Saturday, February 13, 2010


I guess in some ways it would be easier to just have a title and no content to sum this up. The title would be: there are no shortcuts.

Leading is a tricky thing. A charismatic leader can get people to follow them. I suppose it would be possible for a fairly gifted leader to read some books on leadership and be really successful in getting others to follow them. The problem with that, of course, is the question of "where?". Where are they going? I mean, you know, Hitler was a leader...and you can think of many, many more along the lines of Hitler.

Most leaders, however, aren't Hitler. They're people who are doing their best to lead in the place they find themselves. They want to lead well and be a truly good leader. But the question of "where?" is still crucial.
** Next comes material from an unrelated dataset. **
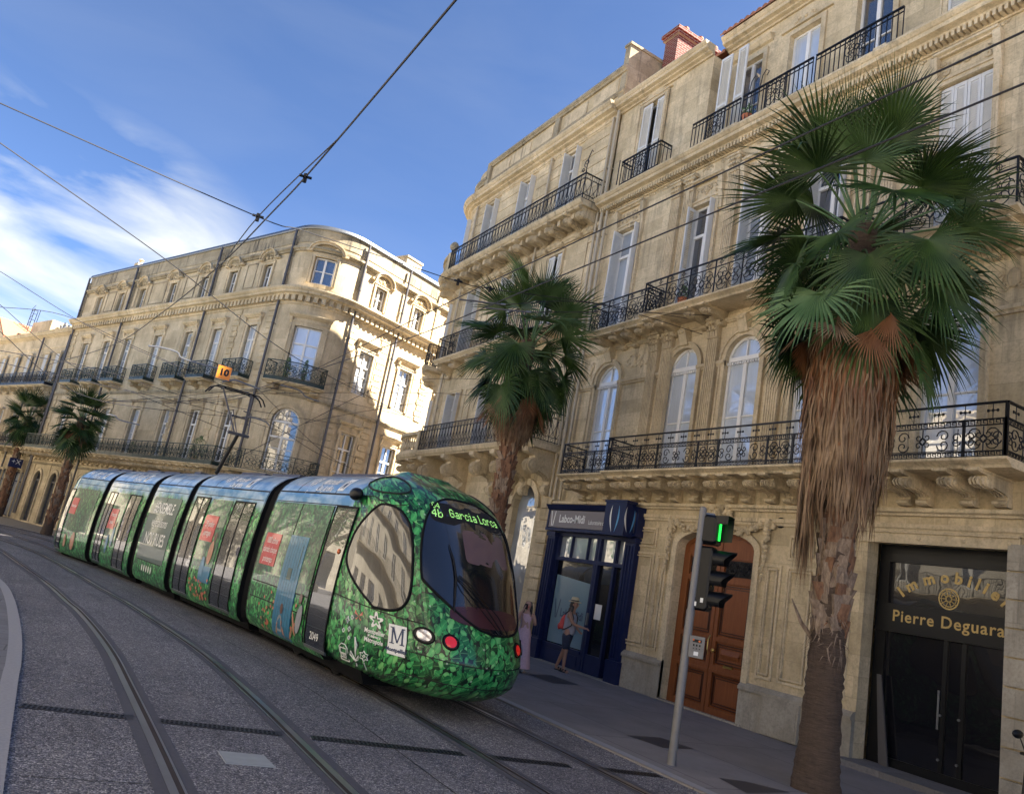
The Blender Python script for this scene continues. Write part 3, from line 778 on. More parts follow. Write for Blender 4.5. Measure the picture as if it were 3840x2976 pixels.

In the last year or so, I've been seeking to be a better leader. One book that has been very helpful to me is Ruth Haley Barton's Strengthening the Soul of Your Leadership. The question of "where?" becomes a little clearer when leading is connected with your soul. Let's face it, there are tons of "ideas," "how to's" and "techniques" out there one can follow in whatever area of life they find themselves leading in. But where is God wanting to take me as a leader? Where is God wanting me to lead those that I've been called to care for and lead? You can't find those answers in a google search or a book...not even, dare I say it, in the Bible. That's not to suggest that books and tools can't be helpful, but it is to say that they can't be first. No, the sense of call must be first and then the tools can help clarify. Chief among those "tools" is the Bible...does our direction and call fit with God's grand narrative?

Some thoughts from Barton:
At the heart of spiritual leadership and spiritual journeying is discernment- the capacity to recognize and respond to the presence and activity of God both personally and in community...

Discernment presents unique challenges in contemporary Western culture, because it requires us to move beyond our reliance on cognition and intellectual hard work to a place of deep listening and response to the Spirit of God within us and among us...

The spiritual leader is distinguished by his or her commitment and ability to guide the discernment process so the community can affirm a shared sense of God's desire for them and move forward on that basis...

And here's the clincher:

The ability to discern the will of God is a natural byproduct of spiritual transformation in community... Our ability to discern what we should do flows from our commitment to be together in life-transforming ways.

A friend of mine in seminary stated that very idea this way: "Yeah, Sinatra had it backwards... it's not 'do-be, do-be, do,' but rather, 'be-do, be-do, be.'" Being (still, perhaps) in order to become and do that which we are called to be and do.